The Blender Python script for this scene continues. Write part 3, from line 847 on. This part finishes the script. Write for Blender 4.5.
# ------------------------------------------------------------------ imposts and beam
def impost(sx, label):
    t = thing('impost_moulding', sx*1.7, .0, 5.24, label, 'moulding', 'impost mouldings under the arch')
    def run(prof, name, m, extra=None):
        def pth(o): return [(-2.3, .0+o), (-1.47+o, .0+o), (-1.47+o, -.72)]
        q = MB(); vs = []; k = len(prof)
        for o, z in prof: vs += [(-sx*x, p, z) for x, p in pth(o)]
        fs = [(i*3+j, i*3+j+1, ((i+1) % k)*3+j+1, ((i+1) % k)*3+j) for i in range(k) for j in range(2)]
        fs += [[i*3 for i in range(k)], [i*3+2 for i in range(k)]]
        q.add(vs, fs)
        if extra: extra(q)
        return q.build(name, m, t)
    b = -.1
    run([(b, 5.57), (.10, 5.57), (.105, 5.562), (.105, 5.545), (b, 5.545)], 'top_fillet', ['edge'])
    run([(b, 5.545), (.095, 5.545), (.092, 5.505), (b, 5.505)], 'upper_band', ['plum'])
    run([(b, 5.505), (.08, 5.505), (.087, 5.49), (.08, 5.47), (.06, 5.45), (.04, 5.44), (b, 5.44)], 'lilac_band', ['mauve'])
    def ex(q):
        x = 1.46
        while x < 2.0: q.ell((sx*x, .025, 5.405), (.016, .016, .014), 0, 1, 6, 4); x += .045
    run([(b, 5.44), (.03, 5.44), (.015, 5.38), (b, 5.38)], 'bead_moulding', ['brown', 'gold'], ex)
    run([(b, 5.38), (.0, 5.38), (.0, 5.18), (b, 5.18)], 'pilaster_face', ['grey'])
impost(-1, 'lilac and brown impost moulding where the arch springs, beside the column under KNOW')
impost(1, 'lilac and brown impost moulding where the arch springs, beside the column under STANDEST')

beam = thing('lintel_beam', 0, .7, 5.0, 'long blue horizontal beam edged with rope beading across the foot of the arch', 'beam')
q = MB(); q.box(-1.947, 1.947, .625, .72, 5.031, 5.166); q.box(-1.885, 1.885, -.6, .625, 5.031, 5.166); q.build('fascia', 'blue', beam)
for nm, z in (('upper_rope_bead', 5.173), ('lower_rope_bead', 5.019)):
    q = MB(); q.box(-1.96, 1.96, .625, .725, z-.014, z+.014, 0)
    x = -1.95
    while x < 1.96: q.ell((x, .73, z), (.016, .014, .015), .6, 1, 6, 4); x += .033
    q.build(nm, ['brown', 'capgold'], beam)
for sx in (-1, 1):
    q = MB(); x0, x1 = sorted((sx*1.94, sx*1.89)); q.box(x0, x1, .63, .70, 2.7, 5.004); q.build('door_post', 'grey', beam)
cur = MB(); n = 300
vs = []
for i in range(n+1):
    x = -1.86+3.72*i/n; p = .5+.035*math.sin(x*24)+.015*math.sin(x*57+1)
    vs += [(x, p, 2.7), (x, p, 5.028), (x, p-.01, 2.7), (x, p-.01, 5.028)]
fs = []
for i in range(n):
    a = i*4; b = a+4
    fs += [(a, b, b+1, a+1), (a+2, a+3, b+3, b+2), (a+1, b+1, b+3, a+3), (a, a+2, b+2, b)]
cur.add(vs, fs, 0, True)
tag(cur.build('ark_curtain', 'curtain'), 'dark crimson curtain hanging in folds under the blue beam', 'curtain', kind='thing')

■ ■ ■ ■

> _Short task_: Give back exactly the material above from its opening line to the line bearing "impost(1, 'lilac and".

> _Solution to the problem_:
The Blender Python script for this scene continues. Write part 3, from line 847 on. This part finishes the script. Write for Blender 4.5.
# ------------------------------------------------------------------ imposts and beam
def impost(sx, label):
    t = thing('impost_moulding', sx*1.7, .0, 5.24, label, 'moulding', 'impost mouldings under the arch')
    def run(prof, name, m, extra=None):
        def pth(o): return [(-2.3, .0+o), (-1.47+o, .0+o), (-1.47+o, -.72)]
        q = MB(); vs = []; k = len(prof)
        for o, z in prof: vs += [(-sx*x, p, z) for x, p in pth(o)]
        fs = [(i*3+j, i*3+j+1, ((i+1) % k)*3+j+1, ((i+1) % k)*3+j) for i in range(k) for j in range(2)]
        fs += [[i*3 for i in range(k)], [i*3+2 for i in range(k)]]
        q.add(vs, fs)
        if extra: extra(q)
        return q.build(name, m, t)
    b = -.1
    run([(b, 5.57), (.10, 5.57), (.105, 5.562), (.105, 5.545), (b, 5.545)], 'top_fillet', ['edge'])
    run([(b, 5.545), (.095, 5.545), (.092, 5.505), (b, 5.505)], 'upper_band', ['plum'])
    run([(b, 5.505), (.08, 5.505), (.087, 5.49), (.08, 5.47), (.06, 5.45), (.04, 5.44), (b, 5.44)], 'lilac_band', ['mauve'])
    def ex(q):
        x = 1.46
        while x < 2.0: q.ell((sx*x, .025, 5.405), (.016, .016, .014), 0, 1, 6, 4); x += .045
    run([(b, 5.44), (.03, 5.44), (.015, 5.38), (b, 5.38)], 'bead_moulding', ['brown', 'gold'], ex)
    run([(b, 5.38), (.0, 5.38), (.0, 5.18), (b, 5.18)], 'pilaster_face', ['grey'])
impost(-1, 'lilac and brown impost moulding where the arch springs, beside the column under KNOW')
impost(1, 'lilac and brown impost moulding where the arch springs, beside the column under STANDEST')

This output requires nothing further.